Ayrıca okullarımız ticarethanelere dönüştürülmüş, velilerimiz ve öğrencilerimiz müşteri, öğretmenler ve yöneticiler de tahsildar konumuna düşürülmüştür. Okullarımız Okul-Aile Birlikleriyle yönetilen işletmelere dönüştürülmüştür. 222 Sayılı İlköğretim ve Eğitim Yasası işletilmeli, ilköğretim okullarına yeterli ödenek sağlanmalı, velilerin ve öğrencilerin küçük düşürülmesine, aşağılanmasına son verilmelidir.

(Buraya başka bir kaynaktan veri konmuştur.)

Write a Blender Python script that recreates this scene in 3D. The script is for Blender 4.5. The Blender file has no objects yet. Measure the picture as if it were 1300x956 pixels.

Yusuf Ziya ÖZCAN’ın başında bulunduğu YÖK ise, üniversitelerimizi bilim üreten kurumlar olmaktan çıkarmış, adeta medreseleşmelerini sağlamak için uğraşı veren, bu nedenle sürekli yargıyı yok sayan, hukuku arkadan dolanan bir mekanizma haline gelmiştir. YÖK yöneticileri ve birçok üniversite rektörü, Türkiye Cumhuriyetine değil, AKP iktidarına, tarikat ve cemaatlere hizmet yarışına girmişlerdir. Türban ve katsayıya odaklanan bir çalışma ve uygulama stratejisi sürdürmektedirler. YÖK, hukuka karşı hile, bilime karşı hurafe üreten bir merkeze dönüşmüştür.
Kalkınma ve çağdaşlaşmanın temelini oluşturan eğitim, geleceğimizin, ülkemizin, cumhuriyetimizin güvencesidir. Halkımızın, sendikalarımızın, üniversitelerimizin, bakanlığımızın gelecek nesillere olan sorumlulukları vardır. Bu sorumluluğun gereği olarak ulusal eğitimimize ve onun sorunlarına sahip çıkmak zorundayız.
Bu duygular ve düşüncelerle öğrencilerimize iyi bir tatil, üniversite sınavına girecek öğrencilerimize başarılar diliyoruz. Her koşulda özveriyle çalışan öğretmenlerimize ve eğitim çalışanlarımıza teşekkür ediyoruz.